Komentar-komentar yang mengandung ajakan kolektif untuk membatasi, menutup, atau menyerang eksistensi kelompok tertentu berdasarkan agama dan keyakinan merupakan bentuk nyata dari ujaran kebencian dan intoleransi yang bertentangan dengan prinsip negara hukum dan pluralisme yang dijunjung tinggi oleh konstitusi Indonesia. Hal ini mencerminkan upaya tekanan sosial terorganisir terhadap minoritas keagamaan.
Tidak adanya klarifikasi, permintaan maaf, atau penarikan pernyataan dari pihak akun-akun yang terlibat menunjukkan bahwa tindakan tersebut dilakukan dengan kesadaran dan kehendak untuk menyebarkan dampak diskriminatif.
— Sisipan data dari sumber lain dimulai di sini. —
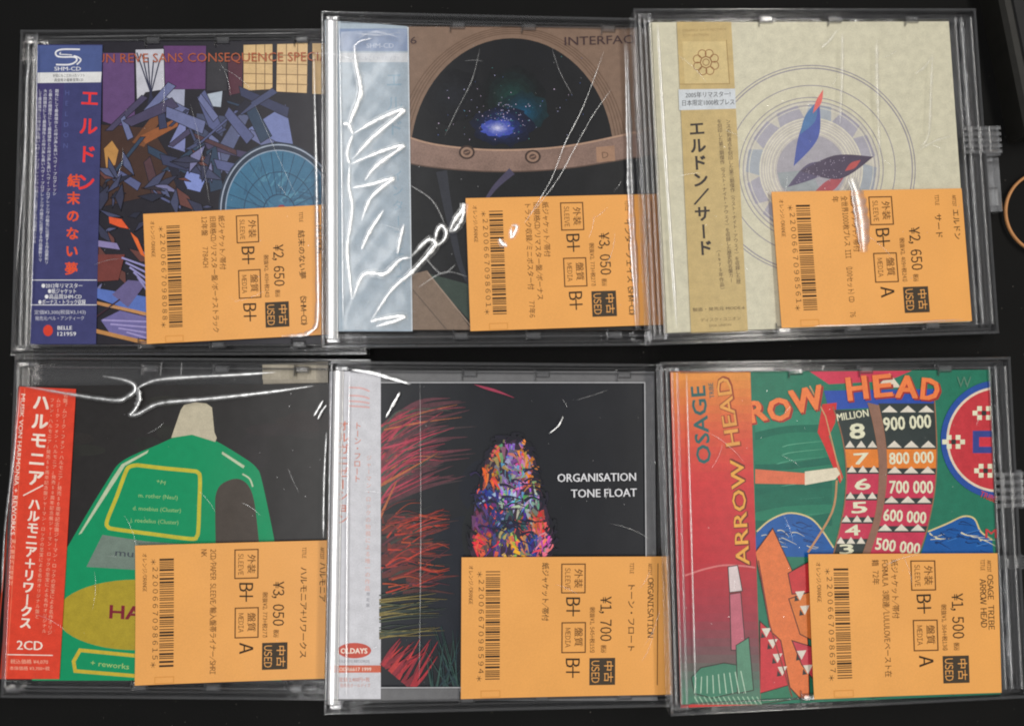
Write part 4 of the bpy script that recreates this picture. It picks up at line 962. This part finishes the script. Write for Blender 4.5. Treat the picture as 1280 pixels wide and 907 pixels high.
# the crinkled sheet over the pale band of the second case
def crinkled(i, quad, nu, nv, amp, name, seed):
    r = random.Random(seed); p = Print(FR[i]); mi = p.m(FILM_SHEET)
    A, B, C, D = quad; ph = [(r.uniform(.02, .14), r.uniform(-3, 3), r.uniform(0, 6.28), r.uniform(.3, 1)) for _ in range(9)]
    base = len(p.v)
    for a in range(nv + 1):
        for b in range(nu + 1):
            u, v = b / nu, a / nv
            x = (A[0] * (1 - u) + B[0] * u) * (1 - v) + (D[0] * (1 - u) + C[0] * u) * v; y = (A[1] * (1 - u) + B[1] * u) * (1 - v) + (D[1] * (1 - u) + C[1] * u) * v
            h = sum(k[3] * (1 - abs(math.sin(k[0] * (x * math.cos(k[1]) + y * math.sin(k[1])) + k[2]))) for k in ph) / 9
            edge = min(1, 6 * min(u, 1 - u, v, 1 - v) + .05)
            p.v.append(tuple(unproject(x, y, FR[i], T + .0003 + amp * h * edge)))
    for a in range(nv):
        for b in range(nu):
            o = base + a * (nu + 1) + b; p.smooth.add(len(p.f)); p.f.append((o, o + nu + 1, o + nu + 2, o + 1)); p.mi.append(mi)
    return p.build(name, cases[i])
crinkled(1, [(426, 40), (510, 36), (515, 412), (430, 412)], 40, 130, .0012, "crinkled_film", 4)
film(2, "film_crease", [([(1053, 40), (1053, 90), (1050, 160)], 2.0, .6, FILM_FAINT), ([(1096, 48), (1097, 110), (1100, 200)], 2.4, .8, FILM_FAINT), ([(1166, 66), (1164, 110), (1161, 168), (1150, 184)], 1.6, .5, FILM_FAINT), ([(1148, 188), (1170, 176), (1190, 170)], 1.2, .4, FILM_FAINT),
  ([(1166, 70), (1156, 84), (1144, 92)], 1.2, .4, FILM_FAINT), ([(1048, 36), (1036, 52), (1026, 60)], 1.3, .5, FILM_FAINT), ([(1064, 222), (1072, 246), (1078, 282), (1080, 316)], 6.5, 3.0, FILM_EDGE, .3), ([(1064, 228), (1068, 256), (1073, 300)], 2.2, .8, FILM_EDGE)])  # last two ridges are shaped as the glare streak over the slip
film(2, "film_edge", [([(822, 30), (832, 200), (846, 412)], 1.6, .8, FILM_EDGE), ([(985, 408), (1100, 405), (1206, 399)], .9, .5, FILM_EDGE)])
film(3, "film_crease", [([(128, 470), (152, 474), (166, 480), (168, 488), (158, 496), (145, 500), (110, 496), (62, 488), (28, 482)], 1.1, .6), ([(172, 486), (174, 500), (168, 512), (163, 518), (172, 517), (192, 506), (212, 502), (250, 499), (300, 494), (350, 488), (392, 482)], 1.1, .5),
  ([(168, 488), (180, 480), (200, 474), (240, 471), (300, 468), (345, 465)], 1.0, .4), ([(171, 484), (174, 496), (170, 508)], 3.0, 1.2, FILM_EDGE), ([(25, 484), (18, 560), (6, 660), (2, 740)], 1.0, .5, FILM_EDGE),
  ([(404, 500), (398, 510), (392, 520)], .7, .3), ([(408, 506), (402, 514), (397, 524)], .6, .3), ([(360, 585), (366, 600), (374, 616)], .4, .2, FILM_FAINT), ([(200, 470), (202, 452)], .8, .4, FILM_FAINT), ([(226, 470), (227, 452)], .8, .4, FILM_FAINT)])
film(3, "film_edge", [([(408, 540), (405, 600), (404, 672)], 1.4, .8, FILM_EDGE)])
film(4, "film_crease", [([(440, 462), (466, 466), (490, 473), (514, 480)], 1.5, .6), ([(500, 490), (492, 504), (482, 522)], 1.3, .4), ([(704, 520), (698, 532), (686, 542)], .6, .25), ([(760, 487), (740, 494), (720, 500)], .4, .2, FILM_FAINT), ([(525, 470), (526, 660), (524, 858)], .5, .4, FILM_FAINT)])
film(4, "film_edge", [([(437, 466), (434, 660), (433, 872)], 1.0, .7, FILM_EDGE)])
film(5, "film_edge", [([(858, 466), (864, 660), (870, 880)], .8, .5, FILM_EDGE), ([(1028, 462), (1030, 456)], .7, .5, FILM_EDGE)])

hs = random.Random(3)
for i, M in enumerate(FR):
    p = Print(M)
    for k in range(9):
        x, y = hs.uniform(-.06, .06), hs.uniform(-.055, .055); a = hs.uniform(0, 3.14); l = hs.uniform(.004, .02)
        P = [Vector((x + math.cos(a + .06 * j) * l * j / 4, y + math.sin(a + .06 * j) * l * j / 4, Z_SLIP + .00006)) for j in range(5)]
        p.rod(P, .00011, FILM_EDGE, .4, 4)
    for k in range(40):
        c = Vector((hs.uniform(-.068, .068), hs.uniform(-.064, .064), Z_SLIP + .00005)); r = hs.uniform(.00008, .00022)
        p.face([c + Vector((r * math.cos(a), r * math.sin(a), 0)) for a in (0, 1.2, 2.3, 3.4, 4.6, 5.5)], p.m(FILM_EDGE))
    o = p.build("lid_scratches", cases[i]); o["kind"] = "stuff"

# ------------------------------------------------------------------ things beyond the right edge of the cases
I4 = Matrix()
p = Print(I4); TAN = ink((196, 140, 92), .5, .15)
c = unproject(1309, 266, I4, .0022); e1 = unproject(1257, 266, I4, .0022); r = (c - e1).length
path = [c + Vector((r * math.cos(a * math.pi / 36), r * 1.0 * math.sin(a * math.pi / 36), 0)) for a in range(73)]
p.rod(path, .00062, TAN, 1.3, 10, half=False)
o = p.build("rubber_ring", None, I4, (c.x, c.y, 0.0)); tag(o, "thin tan rubber ring on the black table at the right edge", "ring")
p = Print(I4); BK = ink((22, 22, 23), .45, .2, 200, .3); RIMK = ink((38, 37, 34), .4, .2, 200, .3)
a = unproject(1246, -20, I4, .012); b = unproject(1284, 168, I4, .012)
tray = empty("storage_box", Matrix.Translation((a.x, a.y, 0)) @ Matrix.Rotation(math.atan2(b.x - a.x, -(b.y - a.y)), 4, 'Z')); tag(tray, "black plastic box at the top right corner, mostly outside the photo", "box")
ln = math.hypot(b.x - a.x, b.y - a.y)
p.box(0.006, .10, -ln, .02, .0, .009, BK, .002); p.build("box_lid", tray)
p = Print(I4); p.box(0.0, .0055, -ln - .0, .02, .0, .0125, RIMK, .0015); p.build("box_rim", tray)

bpy.data.objects.remove(_to); bpy.data.curves.remove(_tc)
Dengan demikian, perbuatan tersebut patut dikaji sebagai tindak pidana ujaran kebencian, diskriminasi SARA, dan penghasutan, yang harus diproses sesuai hukum untuk menjamin rasa aman dan keadilan bagi semua warga negara tanpa memandang latar belakang keyakinannya.
Sebelumnya juga, pihaknya telah melakukan Laporan Dugaan Tindak Pidana Persekusi, Intimidasi, dan Pelanggaran terhadap Kebebasan Beragama kepada Kapolres Karangasem pada tanggal 15 Juni 2025.
Terkait perkembangan kasus Penutupan Ashram di Amlapura, Karangasem, pihaknya menyampaikan informasi berdasarkan surat resmi dari Kepolisian Negara Republik Indonesia, Polres Karangasem, dengan nomor B/161/VI/RES.1.24./2025/Reskrim dan nomor B/294/VI/RES.1.24./2025/Reskrim telah diterbitkan surat panggilan klarifikasi pelapor yaitu Dewa Anom perwakilan dari Organisasi ISKCON-INDONESIA yang ada ditempat kejadian perkara persekusi guna memberikan keterangan dalam rangka penyelidikan kasus yang dilaporkan.
Proses ini tentunya merupakan lanjutan dari Laporan Informasi dengan Nomor: LI/125/VI/2025/Reskrim dan dilanjutkan dengan Surat Perintah Tugas Penyelidikan Nomor: SP.Lidik/482/VI/RES.1.24./2025/Reskrim pada tanggal 16 Juni 2025.
“Proses hukum masih berjalan dan kami menghormati setiap langkah yang diambil oleh pihak kepolisian sesuai prosedur yang berlaku,” kata Dr. Dewa Krisna Prasada didampingi Dr Febriansyah Ramadhan, I Gede Druvananda Abhiseka, I Gusti Agung Kiddy Krsna dan I Ketut Dody Arta Kariawan. (red/tim).